Joining Up Justice: Reducing the referral roundabout
19 May 2021
8.5 million people in Australia have a legal problem each year and half don’t receive any help. Our new website Joining Up Justice reflects our direct consultation with hundreds of legal help-seekers, community legal centres, legal aid providers and referring agencies.
When a help-seeker makes an enquiry, service providers should aim to respond to it quickly and efficiently, clearly communicate available services, and if ineligible, provide a high quality referral to another service or pro bono support where possible.
But gathering all relevant information from a help-seeker without needing to make multiple requests for further details is a challenge. Organisations are often under-resourced, lacking centralised and integrated intake and triage systems and processes.
These common pain points contribute to why many people with legal problems struggle to receive consistent information or advice on whether they can be assisted, and end up in a ‘referral roundabout’.
What is a ‘referral roundabout’?
A referral roundabout happens when someone looks for help and gets passed from service to service until they end up where they started.

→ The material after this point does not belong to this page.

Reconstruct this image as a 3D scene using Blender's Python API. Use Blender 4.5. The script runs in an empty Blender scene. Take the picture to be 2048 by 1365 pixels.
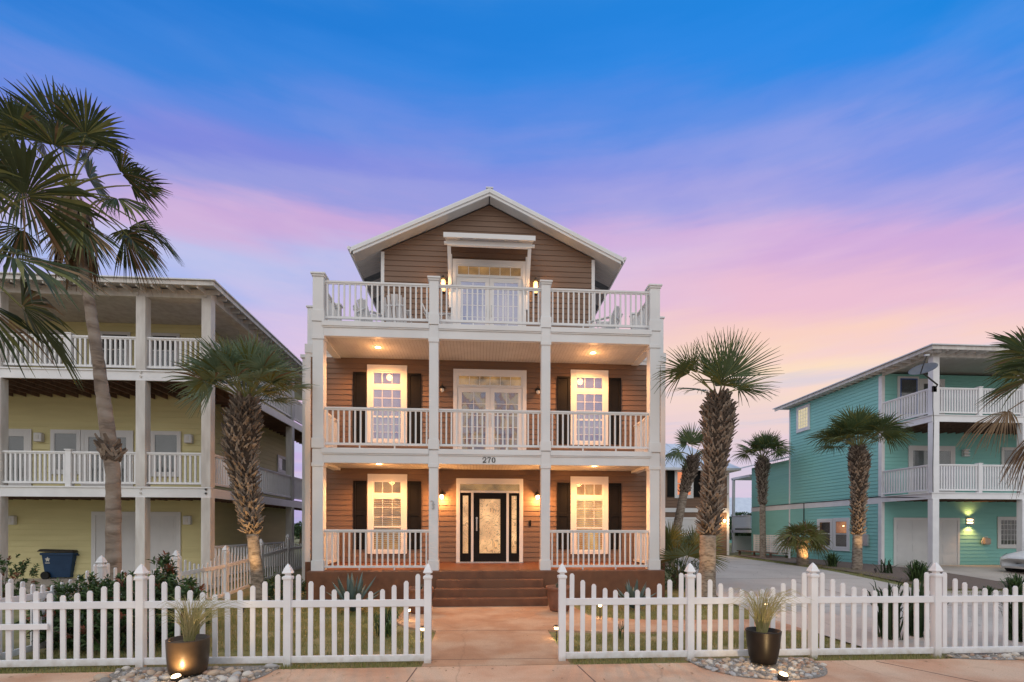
import bpy, math, random
from mathutils import Vector, Matrix, noise
random.seed(7)
SC = bpy.context.scene
COL = SC.collection
rnd = random.uniform
# ------------------------------------------------------------------ camera model (photo is 2048 x 1365)
TH = math.radians(3.83); F = 1000.0; HOR = 1059.0; EYE = 1.95; ROLL = 0.0023
ST, CT = math.sin(TH), math.cos(TH)
def un(px, py):
    dx, dy = px - 1024, py - HOR
    return (dx + ROLL * dy) / F, (dy - ROLL * dx) / F
def hx(px, Y, py=HOR):
    return Y * math.tan(TH + math.atan(un(px, py)[0]))
def hz(px, py, Y):
    d = hx(px, Y, py) * ST + Y * CT
    return EYE - un(px, py)[1] * d
def gp(px, py, z=0.0):
    a, b = un(px, py); d = (EYE - z) / b; u = a * d
    return u * CT + d * ST, d * CT - u * ST
def xd(px, d):
    u = (px - 1024) / F * d
    return u * CT + d * ST, d * CT - u * ST
def sm(t):
    t = max(0.0, min(1.0, t)); return t * t * (3 - 2 * t)
def gz(y):
    return 0.35 * sm((y - 12.9) / 7.5)
# ------------------------------------------------------------------ objects
ORG = {}
def V3(p): return Vector((p[0], p[1], p[2]))
def tag(o, label=None, cat=None, group=None, kind=None):
    if label: o['label'] = label
    if cat: o['category'] = cat
    if group: o['group'] = group
    if kind: o['kind'] = kind
    return o
def thing(name, label, cat, loc=(0, 0, 0), group=None):
    o = bpy.data.objects.new(name, None); COL.objects.link(o)
    o.empty_display_size = .2; o.location = loc; ORG[o.name] = V3(loc)
    return tag(o, label, cat, group)
def link(name, data, parent=None, loc=(0, 0, 0)):
    o = bpy.data.objects.new(name, data); COL.objects.link(o)
    if parent is not None:
        o.parent = parent; o.location = V3(loc) - ORG[parent.name]
    else: o.location = loc
    ORG[o.name] = V3(loc)
    return o
class MB:
    def __init__(s, tf=None): s.v = []; s.f = []; s.m = []; s.tf = tf
    def add(s, vs, fs, m=0):
        b = len(s.v)
        if s.tf: vs = [s.tf(*p) for p in vs]
        s.v += [tuple(p) for p in vs]
        s.f += [tuple(b + i for i in f) for f in fs]; s.m += [m] * len(fs)
        return s
    def box(s, x0, x1, y0, y1, z0, z1, m=0):
        return s.add([(x0,y0,z0),(x1,y0,z0),(x1,y1,z0),(x0,y1,z0),(x0,y0,z1),(x1,y0,z1),(x1,y1,z1),(x0,y1,z1)],
              [(0,3,2,1),(4,5,6,7),(0,1,5,4),(1,2,6,5),(2,3,7,6),(3,0,4,7)], m)
    def bar(s, p, q, a, b, m=0, up=(0,0,1), a2=None, b2=None):
        p, q = V3(p), V3(q); d = (q - p).normalized(); u = V3(up)
        if abs(d.dot(u)) > .98: u = Vector((0, 1, 0))
        l = d.cross(u).normalized(); u = l.cross(d)
        a2 = a if a2 is None else a2; b2 = b if b2 is None else b2
        vs = [p - l*a/2 - u*b/2, p + l*a/2 - u*b/2, p + l*a/2 + u*b/2, p - l*a/2 + u*b/2,
              q - l*a2/2 - u*b2/2, q + l*a2/2 - u*b2/2, q + l*a2/2 + u*b2/2, q - l*a2/2 + u*b2/2]
        return s.add(vs, [(0,3,2,1),(4,5,6,7),(0,1,5,4),(1,2,6,5),(2,3,7,6),(3,0,4,7)], m)
    def tube(s, pts, rr, n=8, m=0, caps=True):
        pts = [V3(p) for p in pts]
        if not hasattr(rr, '__len__'): rr = [rr] * len(pts)
        vs = []; fs = []; ref = None
        for i, p in enumerate(pts):
            d = (pts[min(i+1, len(pts)-1)] - pts[max(i-1, 0)]).normalized()
            if ref is None: ref = Vector((0, 0, 1)) if abs(d.z) < .9 else Vector((1, 0, 0))
            l = d.cross(ref).normalized(); ref = l.cross(d)
            for k in range(n):
                t = 2*math.pi*k/n; vs.append(p + (l*math.cos(t) + ref*math.sin(t))*rr[i])
        for i in range(len(pts)-1):
            for k in range(n):
                a = i*n+k; b = i*n+(k+1) % n; fs.append((a, b, b+n, a+n))
        if caps: fs.append(tuple(range(n-1, -1, -1))); fs.append(tuple(range((len(pts)-1)*n, len(pts)*n)))
        return s.add(vs, fs, m)
    def lathe(s, prof, c=(0,0,0), n=20, m=0):
        vs = []; fs = []
        for r, z in prof:
            for k in range(n):
                t = 2*math.pi*k/n; vs.append((c[0]+r*math.cos(t), c[1]+r*math.sin(t), c[2]+z))
        for i in range(len(prof)-1):
            for k in range(n):
                a = i*n+k; b = i*n+(k+1) % n; fs.append((a, b, b+n, a+n))
        fs.append(tuple(range(n-1, -1, -1))); fs.append(tuple(range((len(prof)-1)*n, len(prof)*n)))
        return s.add(vs, fs, m)
    def ring(s, x0, x1, z0, z1, w, y0, y1, m=0, wt=None, wb=None):   # rectangular frame, butt joined
        wt = w if wt is None else wt; wb = w if wb is None else wb
        s.box(x0, x0+w, y0, y1, z0, z1, m); s.box(x1-w, x1, y0, y1, z0, z1, m)
        s.box(x0+w, x1-w, y0, y1, z1-wt, z1, m)
        if wb: s.box(x0+w, x1-w, y0, y1, z0, z0+wb, m)
        return s
    def build(s, name, mats, parent=None, loc=None, smooth=False, bevel=0):
        org = ORG[parent.name] if parent is not None else V3(loc or (0, 0, 0))
        me = bpy.data.meshes.new(name)
        me.from_pydata([(p[0]-org.x, p[1]-org.y, p[2]-org.z) for p in s.v], [], s.f)
        for mt in (mats if isinstance(mats, (list, tuple)) else [mats]): me.materials.append(mt)
        me.polygons.foreach_set('material_index', s.m)
        if smooth: me.polygons.foreach_set('use_smooth', [True]*len(s.f))
        me.update()
        o = bpy.data.objects.new(name, me); COL.objects.link(o)
        if parent is not None: o.parent = parent
        else: o.location = org
        ORG[o.name] = org.copy()
        if bevel:
            b = o.modifiers.new('bevel', 'BEVEL'); b.width = bevel; b.segments = 2; b.limit_method = 'ANGLE'
        return o
def front(Y):                      # face coordinates (u, out, z) on a wall that looks at the street
    return lambda u, o, z: (u, Y - o, z)
def side(X):                       # on a wall that looks towards -X; u runs along Y
    return lambda u, o, z: (X - o, u, z)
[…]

Research has shown that the help-seeker experience of understanding the law, identifying legal issues, and connecting with appropriate services (if available) is unacceptably poor. Many people with legal problems never identify that they have a problem or that help may be available, and many people who start looking for help enter a referral roundabout and give up.
To address this issue, we are focusing on building the capacity of legal organisations to understand and engage with technology that facilitate integrated interagency referrals. And this is why we have launched Joining Up Justice, a new interactive website summarising the shared experience of looking for and delivering legal help in Australia.
Joining Up Justice: An interactive website to improve the way our sector delivers legal services to help-seekers
The Joining Up Justice website plots the various stages of the legal help-seeking journey from both the perspectives of a help-seeker and assisting legal organisation. Having a shared understanding of the complex and often challenging journey can help our sector seize opportunities for improvement, including using more supportive technology to deliver better services and outcomes.
Our key goal is to continue to enrich the website over time and use the website to advocate for change at both the organisational and ecosystem level.
We would like to particularly acknowledge the Victorian Legal Services Board (VLSB) for funding this project, enabling us to improve the experience of searching for legal help for help-seekers.